REVIEW by Georgia Fearn

NWR Issue r35

Sliced Tongue and Pearl Cufflinks

by Kittie Belltree

Kittie Belltree’s words, ‘so deep, so dark and dislocating, in the first poem of this collection, are no exaggeration.

Reading it in one sitting evokes so many emotions, as Belltree flits from her anxious and somewhat bitter relationship with her mother to modern politics and the ‘social and moral decay’ she believes we have experienced over the years. That first poem, ‘A short poem about my mother, who could hear a pin drop on a motorway’, sets the mood for the entire collection in that it immediately establishes the complexity of Belltree’s connection with her mother. There is a sadness that is indescribable: ‘even though she will never see it’, there is a sense of need to write this poem that you can feel from the very beginning. This is only amplified by the pure difficulty the poet feels in expressing in words how she feels about her mother. ‘I want it to be perfect’, she writes. But, although the intention is to write something beautiful, the truth of ‘cynicism, resentment and other animosities’ insists on creeping in, and is so relatable yet so personal to her and her mother. Perhaps the emotional resentment becomes clearer in poems such as ‘What the magpie told my mother’, real horror surfacing in the revelation ‘you will give her to a soldier for a loaf of bread and teach her to keep a secret’. It is so raw that I felt I was intruding, and yet was captivated to the end. The evocation of secrecy, grief and bitter memories are unavoidable in poems such as ‘My Mother’s Garden’ and ‘Everyone Said it Wouldn’t Last’, though perhaps my favourite is the poem, ‘W or The Death of Me’. Amongst the chaotic yet beautiful outbursts here, it finds a moment of untainted clarity that makes you grieve for something you did not know you had lost.

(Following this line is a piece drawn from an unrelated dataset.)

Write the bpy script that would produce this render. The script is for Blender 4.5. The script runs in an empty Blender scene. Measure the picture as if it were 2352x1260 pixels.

Having stunningly proven her command of the poetry of emotion, Belltree turns to the modern world, with witty insights into modern politics and mental health. In ‘…suicide remains a courageous act, the clear headed act of a mathematician’, her criticism of a system that denies the appropriate care for vulnerable people is uncompromising. The poem, which reads almost like a rant, spares no sympathy for suicide prevention methods, scathingly mocking how they attempt to protect ‘the bridge’s Victorian architecture’ at the expense of people, who Belltree refers to with numbers to emphasize the amount and apparent facelessness of people we lose to suicide. She suggests that we cannot hear these individuals’ stories, because we have not done enough to help them. Belltree also shines an illuminating light on suicide in the poems ‘traffic’ and ‘Bond’, her forceful and imposing style providing a perceptive commentary on what it means to be alive in the modern age. In ‘The art of moving an upright piano into an upstairs flat’, Belltree is clever and at times shocking, ‘her brass bun feet in telephone wires… I shut my eyes and try not to think about half the village with its broadband down.’

Such scornful criticism of society does not stop there, with Belltree exploring politics and the role we play in the political system. In ‘None of the above’, she writes about a conversation concerning her electoral registration and the right to vote for our representatives. However, Belltree introduces a very interesting observation about how she sees modern politics, derisively writing, ‘I don’t want to lose my democratic right to vote for my dictator.’ This poetry is funny, it truly is, and yet while making us laugh it illuminates so clearly the problems in our democratic system. ‘On the morning of September 11, 2001’ is equally thought-provoking, discussing 9/11. The poet sarcastically remarks that the official story is ‘questioning the laws of physics’, and methodically runs through the chain of events, pointing out discrepancies and criticising the label of ‘paranoid conspiracy theorist’ that is often attached to people who question this story.

This poetry will make your heart sink; form lumps in your throat that will be broken by an unexpected snicker at Belltree wit. The collection paints perhaps one of the most haunting yet poignant representations of real life that I have ever experienced in poetry. Belltree is almost cruel in her unpleasant and vicious authenticity, yet this is what makes the poetry so moving. It is uncomfortable, it is intruding, and it is poetry that will undoubtedly change your perception of modern reality.

Georgia Fearn gained first prize in the Dylan Thomas Book Review Awards in 2018, and is a contributor to Young Writers’ Anthology.